## Begin
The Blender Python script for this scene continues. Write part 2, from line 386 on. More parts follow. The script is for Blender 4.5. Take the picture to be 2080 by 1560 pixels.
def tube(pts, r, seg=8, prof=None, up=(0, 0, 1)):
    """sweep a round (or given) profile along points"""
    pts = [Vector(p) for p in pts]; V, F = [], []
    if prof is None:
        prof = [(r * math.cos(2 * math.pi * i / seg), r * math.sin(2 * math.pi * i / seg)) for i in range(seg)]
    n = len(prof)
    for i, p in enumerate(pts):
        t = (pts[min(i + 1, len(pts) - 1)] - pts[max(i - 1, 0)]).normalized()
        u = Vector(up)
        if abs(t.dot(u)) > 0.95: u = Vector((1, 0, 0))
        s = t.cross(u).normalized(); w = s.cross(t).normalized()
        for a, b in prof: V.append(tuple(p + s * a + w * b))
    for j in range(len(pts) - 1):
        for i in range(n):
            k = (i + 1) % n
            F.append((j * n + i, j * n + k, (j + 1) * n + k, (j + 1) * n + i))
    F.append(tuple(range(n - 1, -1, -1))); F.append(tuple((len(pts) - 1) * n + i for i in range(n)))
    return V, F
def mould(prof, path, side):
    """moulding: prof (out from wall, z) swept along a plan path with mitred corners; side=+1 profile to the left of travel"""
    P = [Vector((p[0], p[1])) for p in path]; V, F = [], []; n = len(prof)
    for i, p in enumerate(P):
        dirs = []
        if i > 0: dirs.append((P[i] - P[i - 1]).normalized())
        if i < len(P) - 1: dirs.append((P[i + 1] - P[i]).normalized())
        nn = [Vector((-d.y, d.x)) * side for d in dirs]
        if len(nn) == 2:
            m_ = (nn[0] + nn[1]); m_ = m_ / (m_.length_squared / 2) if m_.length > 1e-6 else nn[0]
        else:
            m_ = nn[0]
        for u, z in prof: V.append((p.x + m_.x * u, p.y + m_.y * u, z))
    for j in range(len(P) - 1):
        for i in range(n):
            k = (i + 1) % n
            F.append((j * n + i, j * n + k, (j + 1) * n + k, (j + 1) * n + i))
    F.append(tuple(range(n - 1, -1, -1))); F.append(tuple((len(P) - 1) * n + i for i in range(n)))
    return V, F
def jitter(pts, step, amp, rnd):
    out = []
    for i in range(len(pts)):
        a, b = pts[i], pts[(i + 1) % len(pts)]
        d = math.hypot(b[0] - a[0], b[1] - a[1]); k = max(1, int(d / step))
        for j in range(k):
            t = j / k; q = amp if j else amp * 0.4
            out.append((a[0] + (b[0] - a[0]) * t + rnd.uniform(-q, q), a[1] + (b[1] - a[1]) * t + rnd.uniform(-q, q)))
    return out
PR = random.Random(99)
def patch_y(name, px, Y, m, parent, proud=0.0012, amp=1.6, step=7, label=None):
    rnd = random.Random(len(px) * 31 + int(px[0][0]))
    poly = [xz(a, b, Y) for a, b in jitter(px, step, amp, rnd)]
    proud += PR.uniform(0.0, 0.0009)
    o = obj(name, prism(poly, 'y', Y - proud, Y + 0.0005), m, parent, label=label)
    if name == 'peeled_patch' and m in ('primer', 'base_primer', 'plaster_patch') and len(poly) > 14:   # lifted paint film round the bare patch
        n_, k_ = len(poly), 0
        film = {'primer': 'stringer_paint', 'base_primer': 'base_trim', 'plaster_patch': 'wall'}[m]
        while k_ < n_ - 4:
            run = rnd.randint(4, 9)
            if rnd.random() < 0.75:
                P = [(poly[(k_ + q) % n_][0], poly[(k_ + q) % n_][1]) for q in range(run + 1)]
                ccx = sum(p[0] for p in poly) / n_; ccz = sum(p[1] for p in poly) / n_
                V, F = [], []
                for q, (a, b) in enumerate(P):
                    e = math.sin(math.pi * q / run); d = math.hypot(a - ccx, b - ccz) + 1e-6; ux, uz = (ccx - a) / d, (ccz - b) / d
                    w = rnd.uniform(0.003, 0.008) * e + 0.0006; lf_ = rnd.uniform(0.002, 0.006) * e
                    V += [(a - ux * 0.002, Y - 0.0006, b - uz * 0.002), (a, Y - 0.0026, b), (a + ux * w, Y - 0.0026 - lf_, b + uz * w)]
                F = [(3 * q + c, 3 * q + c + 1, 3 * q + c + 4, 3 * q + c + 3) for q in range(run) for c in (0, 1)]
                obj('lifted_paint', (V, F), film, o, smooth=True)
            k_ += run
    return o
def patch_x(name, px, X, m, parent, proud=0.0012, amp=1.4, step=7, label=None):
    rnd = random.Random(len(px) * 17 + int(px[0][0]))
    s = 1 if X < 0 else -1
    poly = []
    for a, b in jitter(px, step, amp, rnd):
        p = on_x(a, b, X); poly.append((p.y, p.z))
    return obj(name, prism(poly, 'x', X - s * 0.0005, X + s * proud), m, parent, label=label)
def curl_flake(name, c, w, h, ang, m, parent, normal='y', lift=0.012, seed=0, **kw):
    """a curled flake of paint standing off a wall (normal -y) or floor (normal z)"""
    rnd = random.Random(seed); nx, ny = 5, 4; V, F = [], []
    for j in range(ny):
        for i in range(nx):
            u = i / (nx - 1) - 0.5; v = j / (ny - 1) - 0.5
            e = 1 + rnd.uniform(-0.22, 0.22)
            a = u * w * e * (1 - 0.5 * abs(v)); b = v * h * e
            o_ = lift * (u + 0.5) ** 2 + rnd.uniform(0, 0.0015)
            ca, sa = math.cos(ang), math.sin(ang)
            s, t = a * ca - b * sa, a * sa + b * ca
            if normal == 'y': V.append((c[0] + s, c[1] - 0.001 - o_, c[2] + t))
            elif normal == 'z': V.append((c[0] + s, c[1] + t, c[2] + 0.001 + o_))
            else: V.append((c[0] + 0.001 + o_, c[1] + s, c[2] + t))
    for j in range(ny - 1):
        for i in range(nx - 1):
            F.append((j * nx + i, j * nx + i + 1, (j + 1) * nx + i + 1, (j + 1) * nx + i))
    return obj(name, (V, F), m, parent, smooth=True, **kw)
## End
Repeat the material above in full, exactly as it stands.

■ Output of the task ■
The Blender Python script for this scene continues. Write part 2, from line 386 on. More parts follow. The script is for Blender 4.5. Take the picture to be 2080 by 1560 pixels.
def tube(pts, r, seg=8, prof=None, up=(0, 0, 1)):
    """sweep a round (or given) profile along points"""
    pts = [Vector(p) for p in pts]; V, F = [], []
    if prof is None:
        prof = [(r * math.cos(2 * math.pi * i / seg), r * math.sin(2 * math.pi * i / seg)) for i in range(seg)]
    n = len(prof)
    for i, p in enumerate(pts):
        t = (pts[min(i + 1, len(pts) - 1)] - pts[max(i - 1, 0)]).normalized()
        u = Vector(up)
        if abs(t.dot(u)) > 0.95: u = Vector((1, 0, 0))
        s = t.cross(u).normalized(); w = s.cross(t).normalized()
        for a, b in prof: V.append(tuple(p + s * a + w * b))
    for j in range(len(pts) - 1):
        for i in range(n):
            k = (i + 1) % n
            F.append((j * n + i, j * n + k, (j + 1) * n + k, (j + 1) * n + i))
    F.append(tuple(range(n - 1, -1, -1))); F.append(tuple((len(pts) - 1) * n + i for i in range(n)))
    return V, F
def mould(prof, path, side):
    """moulding: prof (out from wall, z) swept along a plan path with mitred corners; side=+1 profile to the left of travel"""
    P = [Vector((p[0], p[1])) for p in path]; V, F = [], []; n = len(prof)
    for i, p in enumerate(P):
        dirs = []
        if i > 0: dirs.append((P[i] - P[i - 1]).normalized())
        if i < len(P) - 1: dirs.append((P[i + 1] - P[i]).normalized())
        nn = [Vector((-d.y, d.x)) * side for d in dirs]
        if len(nn) == 2:
            m_ = (nn[0] + nn[1]); m_ = m_ / (m_.length_squared / 2) if m_.length > 1e-6 else nn[0]
        else:
            m_ = nn[0]
        for u, z in prof: V.append((p.x + m_.x * u, p.y + m_.y * u, z))
    for j in range(len(P) - 1):
        for i in range(n):
            k = (i + 1) % n
            F.append((j * n + i, j * n + k, (j + 1) * n + k, (j + 1) * n + i))
    F.append(tuple(range(n - 1, -1, -1))); F.append(tuple((len(P) - 1) * n + i for i in range(n)))
    return V, F
def jitter(pts, step, amp, rnd):
    out = []
    for i in range(len(pts)):
        a, b = pts[i], pts[(i + 1) % len(pts)]
        d = math.hypot(b[0] - a[0], b[1] - a[1]); k = max(1, int(d / step))
        for j in range(k):
            t = j / k; q = amp if j else amp * 0.4
            out.append((a[0] + (b[0] - a[0]) * t + rnd.uniform(-q, q), a[1] + (b[1] - a[1]) * t + rnd.uniform(-q, q)))
    return out
PR = random.Random(99)
def patch_y(name, px, Y, m, parent, proud=0.0012, amp=1.6, step=7, label=None):
    rnd = random.Random(len(px) * 31 + int(px[0][0]))
    poly = [xz(a, b, Y) for a, b in jitter(px, step, amp, rnd)]
    proud += PR.uniform(0.0, 0.0009)
    o = obj(name, prism(poly, 'y', Y - proud, Y + 0.0005), m, parent, label=label)
    if name == 'peeled_patch' and m in ('primer', 'base_primer', 'plaster_patch') and len(poly) > 14:   # lifted paint film round the bare patch
        n_, k_ = len(poly), 0
        film = {'primer': 'stringer_paint', 'base_primer': 'base_trim', 'plaster_patch': 'wall'}[m]
        while k_ < n_ - 4:
            run = rnd.randint(4, 9)
            if rnd.random() < 0.75:
                P = [(poly[(k_ + q) % n_][0], poly[(k_ + q) % n_][1]) for q in range(run + 1)]
                ccx = sum(p[0] for p in poly) / n_; ccz = sum(p[1] for p in poly) / n_
                V, F = [], []
                for q, (a, b) in enumerate(P):
                    e = math.sin(math.pi * q / run); d = math.hypot(a - ccx, b - ccz) + 1e-6; ux, uz = (ccx - a) / d, (ccz - b) / d
                    w = rnd.uniform(0.003, 0.008) * e + 0.0006; lf_ = rnd.uniform(0.002, 0.006) * e
                    V += [(a - ux * 0.002, Y - 0.0006, b - uz * 0.002), (a, Y - 0.0026, b), (a + ux * w, Y - 0.0026 - lf_, b + uz * w)]
                F = [(3 * q + c, 3 * q + c + 1, 3 * q + c + 4, 3 * q + c + 3) for q in range(run) for c in (0, 1)]
                obj('lifted_paint', (V, F), film, o, smooth=True)
            k_ += run
    return o
def patch_x(name, px, X, m, parent, proud=0.0012, amp=1.4, step=7, label=None):
    rnd = random.Random(len(px) * 17 + int(px[0][0]))
    s = 1 if X < 0 else -1
    poly = []
    for a, b in jitter(px, step, amp, rnd):
        p = on_x(a, b, X); poly.append((p.y, p.z))
    return obj(name, prism(poly, 'x', X - s * 0.0005, X + s * proud), m, parent, label=label)
def curl_flake(name, c, w, h, ang, m, parent, normal='y', lift=0.012, seed=0, **kw):
    """a curled flake of paint standing off a wall (normal -y) or floor (normal z)"""
    rnd = random.Random(seed); nx, ny = 5, 4; V, F = [], []
    for j in range(ny):
        for i in range(nx):
            u = i / (nx - 1) - 0.5; v = j / (ny - 1) - 0.5
            e = 1 + rnd.uniform(-0.22, 0.22)
            a = u * w * e * (1 - 0.5 * abs(v)); b = v * h * e
            o_ = lift * (u + 0.5) ** 2 + rnd.uniform(0, 0.0015)
            ca, sa = math.cos(ang), math.sin(ang)
            s, t = a * ca - b * sa, a * sa + b * ca
            if normal == 'y': V.append((c[0] + s, c[1] - 0.001 - o_, c[2] + t))
            elif normal == 'z': V.append((c[0] + s, c[1] + t, c[2] + 0.001 + o_))
            else: V.append((c[0] + 0.001 + o_, c[1] + s, c[2] + t))
    for j in range(ny - 1):
        for i in range(nx - 1):
            F.append((j * nx + i, j * nx + i + 1, (j + 1) * nx + i + 1, (j + 1) * nx + i))
    return obj(name, (V, F), m, parent, smooth=True, **kw)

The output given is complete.